(WHAT TO PRODUCE) Reproduce the section of the listing that begins at the line containing "Generate a Blender" and finishes at the line containing "SC.camera = cam". Include both end lines and nothing beyond them.

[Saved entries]

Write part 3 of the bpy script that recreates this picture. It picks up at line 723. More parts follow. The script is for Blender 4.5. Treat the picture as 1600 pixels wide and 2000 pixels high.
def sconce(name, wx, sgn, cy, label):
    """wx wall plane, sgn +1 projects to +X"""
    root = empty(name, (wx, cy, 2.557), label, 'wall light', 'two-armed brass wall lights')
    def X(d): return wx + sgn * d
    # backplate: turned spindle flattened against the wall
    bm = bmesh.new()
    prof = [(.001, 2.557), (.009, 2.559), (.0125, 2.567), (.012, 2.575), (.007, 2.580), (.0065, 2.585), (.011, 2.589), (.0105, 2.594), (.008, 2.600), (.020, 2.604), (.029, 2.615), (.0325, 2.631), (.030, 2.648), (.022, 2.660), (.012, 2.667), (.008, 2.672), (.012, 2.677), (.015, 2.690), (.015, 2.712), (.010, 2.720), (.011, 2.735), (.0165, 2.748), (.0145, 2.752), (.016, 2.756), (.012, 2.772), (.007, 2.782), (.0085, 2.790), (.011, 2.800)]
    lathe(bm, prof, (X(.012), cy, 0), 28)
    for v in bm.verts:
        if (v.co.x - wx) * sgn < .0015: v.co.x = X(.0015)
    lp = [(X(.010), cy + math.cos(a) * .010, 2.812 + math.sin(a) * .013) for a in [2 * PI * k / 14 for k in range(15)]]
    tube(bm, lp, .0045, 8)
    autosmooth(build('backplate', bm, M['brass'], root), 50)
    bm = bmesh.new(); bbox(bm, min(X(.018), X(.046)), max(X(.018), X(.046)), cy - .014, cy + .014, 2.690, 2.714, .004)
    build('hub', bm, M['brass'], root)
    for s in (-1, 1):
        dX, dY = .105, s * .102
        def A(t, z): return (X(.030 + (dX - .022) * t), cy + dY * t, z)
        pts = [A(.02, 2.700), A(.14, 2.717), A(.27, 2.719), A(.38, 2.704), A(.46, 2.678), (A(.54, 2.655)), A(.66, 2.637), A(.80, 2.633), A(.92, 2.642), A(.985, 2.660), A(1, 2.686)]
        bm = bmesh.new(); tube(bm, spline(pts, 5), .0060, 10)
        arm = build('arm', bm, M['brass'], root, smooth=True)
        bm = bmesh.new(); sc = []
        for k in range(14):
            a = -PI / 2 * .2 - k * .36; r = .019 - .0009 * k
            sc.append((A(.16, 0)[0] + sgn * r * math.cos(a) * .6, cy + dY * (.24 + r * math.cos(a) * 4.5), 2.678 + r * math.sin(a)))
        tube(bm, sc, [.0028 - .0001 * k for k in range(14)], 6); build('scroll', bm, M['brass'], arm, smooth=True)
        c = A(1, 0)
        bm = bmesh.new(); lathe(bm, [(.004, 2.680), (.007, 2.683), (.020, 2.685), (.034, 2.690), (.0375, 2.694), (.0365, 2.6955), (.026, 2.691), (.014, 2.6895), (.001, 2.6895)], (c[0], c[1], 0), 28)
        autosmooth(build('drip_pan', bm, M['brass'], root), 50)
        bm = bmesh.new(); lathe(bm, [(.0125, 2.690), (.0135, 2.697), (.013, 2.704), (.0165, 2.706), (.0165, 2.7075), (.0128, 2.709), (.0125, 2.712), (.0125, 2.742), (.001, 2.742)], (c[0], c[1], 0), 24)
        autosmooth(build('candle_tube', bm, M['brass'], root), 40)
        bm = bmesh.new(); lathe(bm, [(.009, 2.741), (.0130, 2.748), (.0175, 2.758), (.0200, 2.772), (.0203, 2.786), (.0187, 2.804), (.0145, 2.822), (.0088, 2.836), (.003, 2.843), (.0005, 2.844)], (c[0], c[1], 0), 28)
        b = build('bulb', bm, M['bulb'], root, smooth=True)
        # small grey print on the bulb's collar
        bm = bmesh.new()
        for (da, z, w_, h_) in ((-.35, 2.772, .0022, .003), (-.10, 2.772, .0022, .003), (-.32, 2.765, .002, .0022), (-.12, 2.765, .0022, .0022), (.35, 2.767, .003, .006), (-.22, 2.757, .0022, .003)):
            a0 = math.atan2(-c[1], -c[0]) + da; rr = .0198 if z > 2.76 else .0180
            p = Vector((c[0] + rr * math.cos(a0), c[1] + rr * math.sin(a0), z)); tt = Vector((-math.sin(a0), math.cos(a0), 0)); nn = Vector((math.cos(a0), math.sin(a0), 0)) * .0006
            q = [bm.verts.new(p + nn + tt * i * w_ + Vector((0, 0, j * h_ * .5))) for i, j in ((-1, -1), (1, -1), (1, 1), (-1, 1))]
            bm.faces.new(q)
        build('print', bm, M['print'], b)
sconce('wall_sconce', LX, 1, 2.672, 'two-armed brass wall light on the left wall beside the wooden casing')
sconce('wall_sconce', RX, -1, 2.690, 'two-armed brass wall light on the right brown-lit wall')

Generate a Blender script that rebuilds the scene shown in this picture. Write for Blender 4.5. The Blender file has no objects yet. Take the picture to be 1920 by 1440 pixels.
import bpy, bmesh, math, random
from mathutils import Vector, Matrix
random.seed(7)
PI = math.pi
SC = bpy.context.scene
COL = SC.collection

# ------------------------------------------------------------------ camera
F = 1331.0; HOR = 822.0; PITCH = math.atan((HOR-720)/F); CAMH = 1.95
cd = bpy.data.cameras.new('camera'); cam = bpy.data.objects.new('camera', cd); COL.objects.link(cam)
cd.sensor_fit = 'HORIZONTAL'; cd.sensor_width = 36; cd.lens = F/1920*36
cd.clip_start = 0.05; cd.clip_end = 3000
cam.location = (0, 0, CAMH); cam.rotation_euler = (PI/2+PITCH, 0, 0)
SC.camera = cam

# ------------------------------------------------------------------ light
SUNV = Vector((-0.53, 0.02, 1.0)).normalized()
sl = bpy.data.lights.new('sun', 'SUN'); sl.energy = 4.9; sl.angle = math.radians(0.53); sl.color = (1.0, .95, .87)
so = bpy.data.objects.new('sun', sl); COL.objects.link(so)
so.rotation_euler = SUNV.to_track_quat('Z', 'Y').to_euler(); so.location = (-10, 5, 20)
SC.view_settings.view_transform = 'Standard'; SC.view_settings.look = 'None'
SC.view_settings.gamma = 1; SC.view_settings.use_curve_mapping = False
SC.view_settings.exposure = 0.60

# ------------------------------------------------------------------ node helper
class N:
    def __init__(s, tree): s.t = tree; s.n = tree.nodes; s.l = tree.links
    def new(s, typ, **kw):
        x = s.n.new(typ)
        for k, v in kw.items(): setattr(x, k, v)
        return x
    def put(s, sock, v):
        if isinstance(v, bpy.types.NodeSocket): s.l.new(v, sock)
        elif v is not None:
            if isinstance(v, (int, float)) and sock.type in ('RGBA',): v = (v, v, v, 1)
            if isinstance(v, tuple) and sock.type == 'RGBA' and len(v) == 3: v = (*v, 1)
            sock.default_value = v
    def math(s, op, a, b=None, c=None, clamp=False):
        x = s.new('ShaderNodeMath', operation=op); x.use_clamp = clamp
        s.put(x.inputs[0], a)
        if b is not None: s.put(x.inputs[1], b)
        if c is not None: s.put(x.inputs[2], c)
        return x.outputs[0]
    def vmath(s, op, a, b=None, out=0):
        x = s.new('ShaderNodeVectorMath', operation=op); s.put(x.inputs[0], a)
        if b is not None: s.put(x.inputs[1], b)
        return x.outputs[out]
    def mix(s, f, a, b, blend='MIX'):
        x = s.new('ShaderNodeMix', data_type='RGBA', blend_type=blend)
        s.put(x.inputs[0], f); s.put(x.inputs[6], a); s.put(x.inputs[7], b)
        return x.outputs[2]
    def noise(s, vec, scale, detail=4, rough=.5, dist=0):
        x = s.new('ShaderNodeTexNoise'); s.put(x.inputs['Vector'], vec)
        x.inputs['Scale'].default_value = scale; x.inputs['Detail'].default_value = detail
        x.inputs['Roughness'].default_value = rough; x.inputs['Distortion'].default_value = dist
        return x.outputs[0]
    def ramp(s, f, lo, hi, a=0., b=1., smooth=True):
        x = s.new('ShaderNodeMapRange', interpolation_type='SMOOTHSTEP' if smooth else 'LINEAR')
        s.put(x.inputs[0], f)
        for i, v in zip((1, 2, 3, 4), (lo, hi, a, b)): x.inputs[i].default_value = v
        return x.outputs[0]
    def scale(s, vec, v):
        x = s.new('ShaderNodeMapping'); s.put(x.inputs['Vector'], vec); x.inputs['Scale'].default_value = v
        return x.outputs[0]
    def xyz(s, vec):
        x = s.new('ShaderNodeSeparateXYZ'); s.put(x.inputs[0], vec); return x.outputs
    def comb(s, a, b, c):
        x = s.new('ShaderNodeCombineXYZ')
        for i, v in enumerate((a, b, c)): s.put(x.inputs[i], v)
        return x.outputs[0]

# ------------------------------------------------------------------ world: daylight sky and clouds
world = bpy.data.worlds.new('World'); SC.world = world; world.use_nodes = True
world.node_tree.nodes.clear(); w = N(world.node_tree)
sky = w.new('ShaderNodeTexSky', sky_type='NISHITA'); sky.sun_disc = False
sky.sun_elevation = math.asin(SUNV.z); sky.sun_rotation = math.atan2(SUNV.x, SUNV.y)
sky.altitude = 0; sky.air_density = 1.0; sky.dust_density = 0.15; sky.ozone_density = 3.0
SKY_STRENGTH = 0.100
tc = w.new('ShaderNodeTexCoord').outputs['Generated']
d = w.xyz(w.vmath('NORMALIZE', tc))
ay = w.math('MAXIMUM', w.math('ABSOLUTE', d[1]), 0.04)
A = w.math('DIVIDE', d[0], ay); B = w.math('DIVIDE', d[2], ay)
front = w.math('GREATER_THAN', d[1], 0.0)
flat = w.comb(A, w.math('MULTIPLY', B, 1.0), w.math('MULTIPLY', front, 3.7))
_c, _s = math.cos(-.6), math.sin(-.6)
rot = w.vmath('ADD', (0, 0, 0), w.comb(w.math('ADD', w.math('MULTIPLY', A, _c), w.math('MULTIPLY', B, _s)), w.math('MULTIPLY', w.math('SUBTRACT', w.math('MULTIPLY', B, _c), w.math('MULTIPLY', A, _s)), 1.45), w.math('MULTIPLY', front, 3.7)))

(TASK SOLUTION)
Generate a Blender script that rebuilds the scene shown in this picture. Write for Blender 4.5. The Blender file has no objects yet. Take the picture to be 1920 by 1440 pixels.
import bpy, bmesh, math, random
from mathutils import Vector, Matrix
random.seed(7)
PI = math.pi
SC = bpy.context.scene
COL = SC.collection

# ------------------------------------------------------------------ camera
F = 1331.0; HOR = 822.0; PITCH = math.atan((HOR-720)/F); CAMH = 1.95
cd = bpy.data.cameras.new('camera'); cam = bpy.data.objects.new('camera', cd); COL.objects.link(cam)
cd.sensor_fit = 'HORIZONTAL'; cd.sensor_width = 36; cd.lens = F/1920*36
cd.clip_start = 0.05; cd.clip_end = 3000
cam.location = (0, 0, CAMH); cam.rotation_euler = (PI/2+PITCH, 0, 0)
SC.camera = cam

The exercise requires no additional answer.